Only the lines from the start of the data through the line containing "6); b.build('wire_handle', bc)" should be written out, exactly as they are, with both ends included and the pictures left out.

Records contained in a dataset
══════

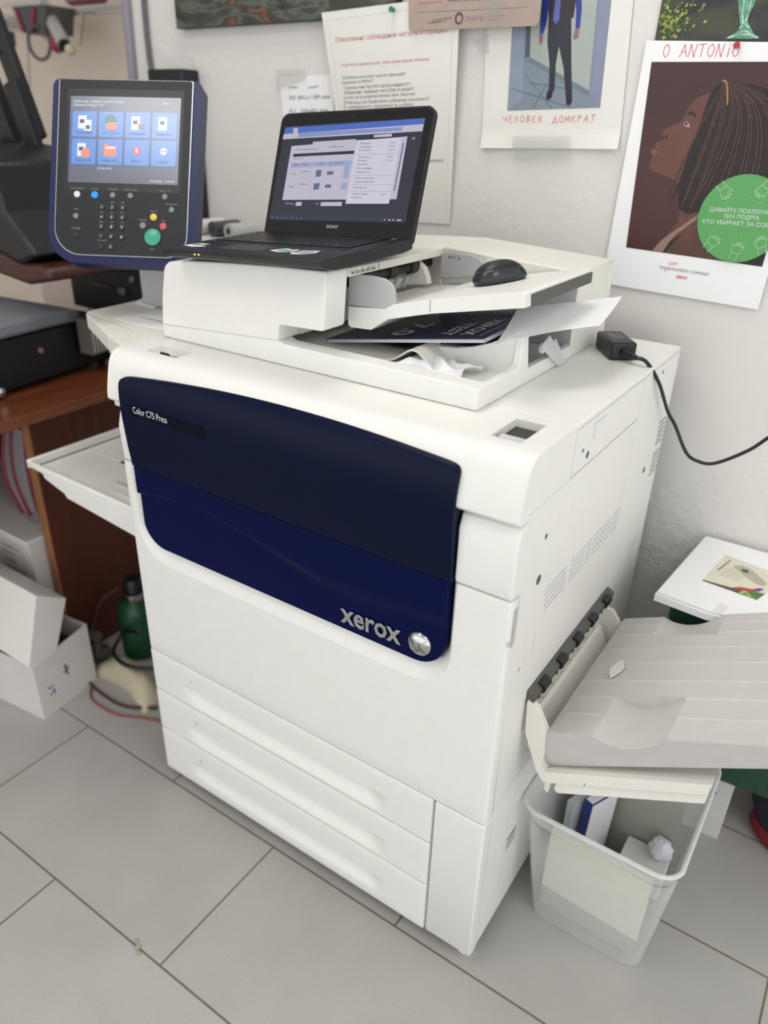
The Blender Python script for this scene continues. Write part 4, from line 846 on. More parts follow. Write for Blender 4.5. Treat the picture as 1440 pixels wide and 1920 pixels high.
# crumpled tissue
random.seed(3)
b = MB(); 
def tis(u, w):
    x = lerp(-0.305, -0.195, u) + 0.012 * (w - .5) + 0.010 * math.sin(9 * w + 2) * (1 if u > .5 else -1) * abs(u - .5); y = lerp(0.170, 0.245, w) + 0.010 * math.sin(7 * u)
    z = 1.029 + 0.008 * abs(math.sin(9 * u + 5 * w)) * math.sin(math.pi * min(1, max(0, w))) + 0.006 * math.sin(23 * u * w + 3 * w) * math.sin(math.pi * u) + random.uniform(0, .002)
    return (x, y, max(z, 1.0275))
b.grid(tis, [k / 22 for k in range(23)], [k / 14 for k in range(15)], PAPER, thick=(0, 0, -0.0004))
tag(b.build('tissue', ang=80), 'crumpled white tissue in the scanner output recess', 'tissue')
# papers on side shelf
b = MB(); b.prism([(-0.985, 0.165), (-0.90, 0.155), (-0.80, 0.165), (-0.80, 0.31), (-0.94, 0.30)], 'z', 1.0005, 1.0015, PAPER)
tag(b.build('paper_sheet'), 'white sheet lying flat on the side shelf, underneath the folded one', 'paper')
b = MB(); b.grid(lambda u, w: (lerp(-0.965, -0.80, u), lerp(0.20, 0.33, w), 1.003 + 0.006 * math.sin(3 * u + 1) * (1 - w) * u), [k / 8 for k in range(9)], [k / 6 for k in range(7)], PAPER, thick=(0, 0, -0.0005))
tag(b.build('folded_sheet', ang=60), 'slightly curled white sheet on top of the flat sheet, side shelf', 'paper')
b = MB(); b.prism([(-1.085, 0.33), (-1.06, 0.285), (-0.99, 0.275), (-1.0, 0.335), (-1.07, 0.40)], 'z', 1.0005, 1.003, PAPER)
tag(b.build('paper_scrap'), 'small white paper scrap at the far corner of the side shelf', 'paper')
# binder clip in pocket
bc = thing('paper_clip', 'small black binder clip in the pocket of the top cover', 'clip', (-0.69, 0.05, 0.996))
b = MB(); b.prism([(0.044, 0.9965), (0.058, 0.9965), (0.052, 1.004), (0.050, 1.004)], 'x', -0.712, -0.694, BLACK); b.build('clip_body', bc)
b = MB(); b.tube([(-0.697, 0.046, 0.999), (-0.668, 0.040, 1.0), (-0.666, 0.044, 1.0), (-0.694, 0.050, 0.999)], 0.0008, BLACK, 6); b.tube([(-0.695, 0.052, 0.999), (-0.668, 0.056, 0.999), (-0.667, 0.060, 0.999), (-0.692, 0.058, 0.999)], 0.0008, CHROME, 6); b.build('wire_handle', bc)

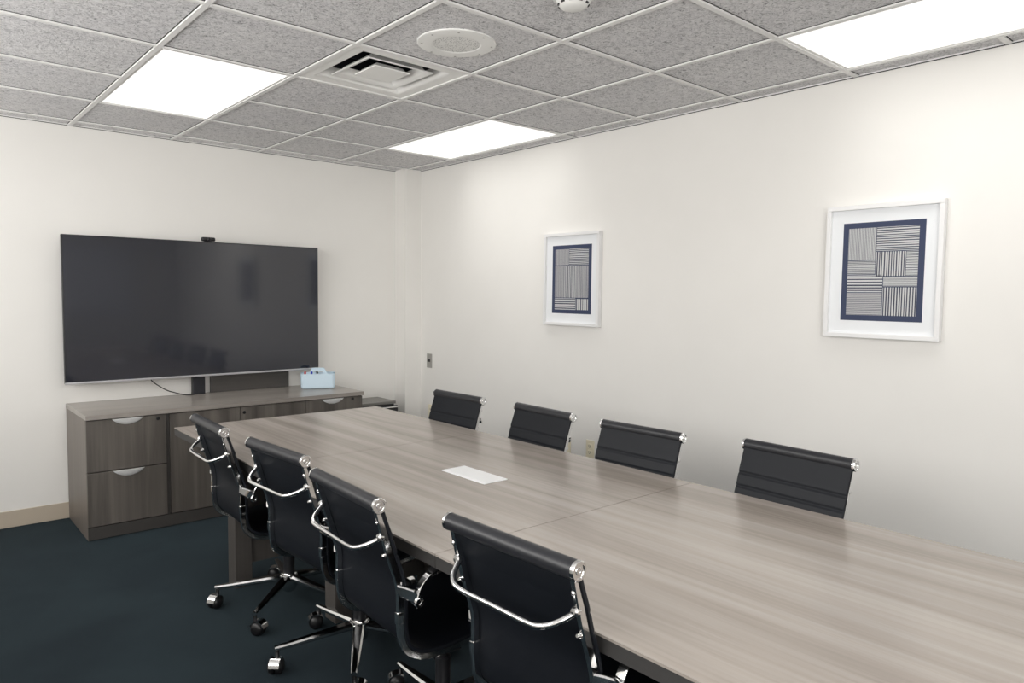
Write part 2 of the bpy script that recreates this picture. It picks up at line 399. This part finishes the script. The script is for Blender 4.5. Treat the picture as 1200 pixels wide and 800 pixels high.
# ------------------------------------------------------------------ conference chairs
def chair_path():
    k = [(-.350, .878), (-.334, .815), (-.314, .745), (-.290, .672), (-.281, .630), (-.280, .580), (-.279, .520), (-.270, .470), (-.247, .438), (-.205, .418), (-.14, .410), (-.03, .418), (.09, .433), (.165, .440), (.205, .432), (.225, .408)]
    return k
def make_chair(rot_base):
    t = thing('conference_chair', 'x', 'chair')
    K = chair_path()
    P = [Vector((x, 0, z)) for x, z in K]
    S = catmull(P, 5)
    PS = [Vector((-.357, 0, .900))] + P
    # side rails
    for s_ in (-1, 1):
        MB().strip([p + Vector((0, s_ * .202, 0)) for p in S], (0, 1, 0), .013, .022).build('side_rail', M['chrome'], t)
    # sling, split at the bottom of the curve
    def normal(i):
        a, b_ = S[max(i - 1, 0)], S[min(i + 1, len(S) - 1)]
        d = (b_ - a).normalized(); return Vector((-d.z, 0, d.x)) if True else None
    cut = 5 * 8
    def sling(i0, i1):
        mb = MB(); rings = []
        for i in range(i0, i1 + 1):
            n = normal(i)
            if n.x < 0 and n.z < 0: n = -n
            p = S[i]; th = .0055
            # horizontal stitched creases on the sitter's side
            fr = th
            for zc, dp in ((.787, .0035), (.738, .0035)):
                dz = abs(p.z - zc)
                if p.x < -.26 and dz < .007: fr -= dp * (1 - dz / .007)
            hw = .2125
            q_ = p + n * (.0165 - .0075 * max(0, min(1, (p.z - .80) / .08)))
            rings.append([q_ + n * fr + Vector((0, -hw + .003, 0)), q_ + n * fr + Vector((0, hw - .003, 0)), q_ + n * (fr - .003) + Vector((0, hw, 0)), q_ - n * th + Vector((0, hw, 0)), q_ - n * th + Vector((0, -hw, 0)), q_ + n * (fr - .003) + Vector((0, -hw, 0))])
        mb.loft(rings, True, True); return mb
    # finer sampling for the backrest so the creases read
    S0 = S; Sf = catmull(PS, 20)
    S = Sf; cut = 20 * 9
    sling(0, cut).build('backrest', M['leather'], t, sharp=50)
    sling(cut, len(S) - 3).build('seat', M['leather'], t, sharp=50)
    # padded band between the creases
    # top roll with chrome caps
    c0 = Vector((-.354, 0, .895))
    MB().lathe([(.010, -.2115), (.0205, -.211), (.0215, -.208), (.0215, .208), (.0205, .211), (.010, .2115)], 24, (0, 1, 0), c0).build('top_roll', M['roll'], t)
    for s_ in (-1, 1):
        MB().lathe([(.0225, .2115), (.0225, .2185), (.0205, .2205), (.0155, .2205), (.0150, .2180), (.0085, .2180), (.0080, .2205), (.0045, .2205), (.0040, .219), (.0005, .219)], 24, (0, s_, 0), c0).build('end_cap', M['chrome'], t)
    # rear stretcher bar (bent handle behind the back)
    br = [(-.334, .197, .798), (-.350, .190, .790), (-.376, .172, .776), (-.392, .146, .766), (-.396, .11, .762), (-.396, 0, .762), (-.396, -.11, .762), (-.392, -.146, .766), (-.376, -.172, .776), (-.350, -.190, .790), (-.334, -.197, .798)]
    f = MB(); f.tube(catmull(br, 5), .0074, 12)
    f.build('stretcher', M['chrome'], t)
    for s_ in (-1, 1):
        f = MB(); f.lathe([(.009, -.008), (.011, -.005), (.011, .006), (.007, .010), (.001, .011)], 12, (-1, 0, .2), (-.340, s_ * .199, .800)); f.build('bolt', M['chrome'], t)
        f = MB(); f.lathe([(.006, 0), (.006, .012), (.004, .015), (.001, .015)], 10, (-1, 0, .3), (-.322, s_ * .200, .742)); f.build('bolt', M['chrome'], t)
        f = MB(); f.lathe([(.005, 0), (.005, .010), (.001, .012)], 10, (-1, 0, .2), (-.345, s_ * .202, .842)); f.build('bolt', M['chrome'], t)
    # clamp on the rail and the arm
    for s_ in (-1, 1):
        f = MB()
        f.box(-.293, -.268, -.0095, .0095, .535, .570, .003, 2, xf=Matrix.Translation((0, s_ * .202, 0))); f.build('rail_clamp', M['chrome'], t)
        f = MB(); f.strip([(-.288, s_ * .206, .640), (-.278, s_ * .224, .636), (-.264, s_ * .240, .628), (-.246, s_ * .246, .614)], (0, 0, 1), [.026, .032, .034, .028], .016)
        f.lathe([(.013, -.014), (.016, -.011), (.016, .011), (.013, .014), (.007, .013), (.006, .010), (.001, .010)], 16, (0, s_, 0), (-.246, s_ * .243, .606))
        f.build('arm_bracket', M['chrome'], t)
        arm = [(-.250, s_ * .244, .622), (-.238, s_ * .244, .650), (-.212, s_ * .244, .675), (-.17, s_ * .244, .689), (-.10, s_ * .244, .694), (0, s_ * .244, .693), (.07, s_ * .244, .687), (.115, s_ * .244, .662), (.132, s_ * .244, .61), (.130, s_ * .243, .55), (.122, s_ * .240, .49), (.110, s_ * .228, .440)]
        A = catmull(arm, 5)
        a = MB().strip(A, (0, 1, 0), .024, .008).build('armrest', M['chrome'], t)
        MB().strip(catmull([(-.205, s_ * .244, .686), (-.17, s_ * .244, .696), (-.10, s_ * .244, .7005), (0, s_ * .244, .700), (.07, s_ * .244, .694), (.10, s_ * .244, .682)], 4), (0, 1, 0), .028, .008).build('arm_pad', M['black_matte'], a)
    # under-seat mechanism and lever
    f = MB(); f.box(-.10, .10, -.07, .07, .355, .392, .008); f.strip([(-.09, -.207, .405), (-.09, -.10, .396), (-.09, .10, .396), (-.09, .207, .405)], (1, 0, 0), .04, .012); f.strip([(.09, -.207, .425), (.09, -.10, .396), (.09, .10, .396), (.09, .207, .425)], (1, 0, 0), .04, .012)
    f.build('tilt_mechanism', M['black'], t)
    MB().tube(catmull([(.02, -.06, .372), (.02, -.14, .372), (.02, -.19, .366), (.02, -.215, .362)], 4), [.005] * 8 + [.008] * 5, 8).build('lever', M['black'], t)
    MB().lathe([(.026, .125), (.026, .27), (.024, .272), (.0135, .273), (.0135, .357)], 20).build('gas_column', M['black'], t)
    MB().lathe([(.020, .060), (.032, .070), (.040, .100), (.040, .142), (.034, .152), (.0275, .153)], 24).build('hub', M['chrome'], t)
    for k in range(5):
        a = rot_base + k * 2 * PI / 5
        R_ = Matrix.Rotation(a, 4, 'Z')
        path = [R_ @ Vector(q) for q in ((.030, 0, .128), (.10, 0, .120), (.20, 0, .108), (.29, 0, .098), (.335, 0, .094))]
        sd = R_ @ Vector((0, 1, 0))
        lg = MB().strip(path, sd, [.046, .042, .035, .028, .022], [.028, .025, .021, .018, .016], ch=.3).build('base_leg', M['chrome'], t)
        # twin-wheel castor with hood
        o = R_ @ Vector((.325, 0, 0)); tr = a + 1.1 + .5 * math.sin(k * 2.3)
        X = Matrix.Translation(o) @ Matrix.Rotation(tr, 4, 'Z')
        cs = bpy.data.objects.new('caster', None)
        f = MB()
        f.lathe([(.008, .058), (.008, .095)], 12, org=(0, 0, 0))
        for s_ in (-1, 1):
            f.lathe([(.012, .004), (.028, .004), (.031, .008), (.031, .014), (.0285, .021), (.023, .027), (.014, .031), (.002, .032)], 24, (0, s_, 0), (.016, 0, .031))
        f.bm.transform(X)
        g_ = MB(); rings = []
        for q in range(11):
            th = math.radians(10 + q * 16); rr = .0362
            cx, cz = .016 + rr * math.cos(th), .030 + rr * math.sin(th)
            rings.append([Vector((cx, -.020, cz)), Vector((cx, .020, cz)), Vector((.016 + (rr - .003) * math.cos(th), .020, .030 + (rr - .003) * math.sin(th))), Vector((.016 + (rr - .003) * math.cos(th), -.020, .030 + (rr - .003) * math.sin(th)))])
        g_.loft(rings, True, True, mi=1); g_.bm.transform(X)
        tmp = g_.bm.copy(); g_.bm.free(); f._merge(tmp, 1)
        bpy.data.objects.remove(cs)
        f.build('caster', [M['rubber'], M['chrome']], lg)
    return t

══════

▶ FINAL RESULT:
The Blender Python script for this scene continues. Write part 4, from line 846 on. More parts follow. Write for Blender 4.5. Treat the picture as 1440 pixels wide and 1920 pixels high.
# crumpled tissue
random.seed(3)
b = MB(); 
def tis(u, w):
    x = lerp(-0.305, -0.195, u) + 0.012 * (w - .5) + 0.010 * math.sin(9 * w + 2) * (1 if u > .5 else -1) * abs(u - .5); y = lerp(0.170, 0.245, w) + 0.010 * math.sin(7 * u)
    z = 1.029 + 0.008 * abs(math.sin(9 * u + 5 * w)) * math.sin(math.pi * min(1, max(0, w))) + 0.006 * math.sin(23 * u * w + 3 * w) * math.sin(math.pi * u) + random.uniform(0, .002)
    return (x, y, max(z, 1.0275))
b.grid(tis, [k / 22 for k in range(23)], [k / 14 for k in range(15)], PAPER, thick=(0, 0, -0.0004))
tag(b.build('tissue', ang=80), 'crumpled white tissue in the scanner output recess', 'tissue')
# papers on side shelf
b = MB(); b.prism([(-0.985, 0.165), (-0.90, 0.155), (-0.80, 0.165), (-0.80, 0.31), (-0.94, 0.30)], 'z', 1.0005, 1.0015, PAPER)
tag(b.build('paper_sheet'), 'white sheet lying flat on the side shelf, underneath the folded one', 'paper')
b = MB(); b.grid(lambda u, w: (lerp(-0.965, -0.80, u), lerp(0.20, 0.33, w), 1.003 + 0.006 * math.sin(3 * u + 1) * (1 - w) * u), [k / 8 for k in range(9)], [k / 6 for k in range(7)], PAPER, thick=(0, 0, -0.0005))
tag(b.build('folded_sheet', ang=60), 'slightly curled white sheet on top of the flat sheet, side shelf', 'paper')
b = MB(); b.prism([(-1.085, 0.33), (-1.06, 0.285), (-0.99, 0.275), (-1.0, 0.335), (-1.07, 0.40)], 'z', 1.0005, 1.003, PAPER)
tag(b.build('paper_scrap'), 'small white paper scrap at the far corner of the side shelf', 'paper')
# binder clip in pocket
bc = thing('paper_clip', 'small black binder clip in the pocket of the top cover', 'clip', (-0.69, 0.05, 0.996))
b = MB(); b.prism([(0.044, 0.9965), (0.058, 0.9965), (0.052, 1.004), (0.050, 1.004)], 'x', -0.712, -0.694, BLACK); b.build('clip_body', bc)
b = MB(); b.tube([(-0.697, 0.046, 0.999), (-0.668, 0.040, 1.0), (-0.666, 0.044, 1.0), (-0.694, 0.050, 0.999)], 0.0008, BLACK, 6); b.tube([(-0.695, 0.052, 0.999), (-0.668, 0.056, 0.999), (-0.667, 0.060, 0.999), (-0.692, 0.058, 0.999)], 0.0008, CHROME, 6); b.build('wire_handle', bc)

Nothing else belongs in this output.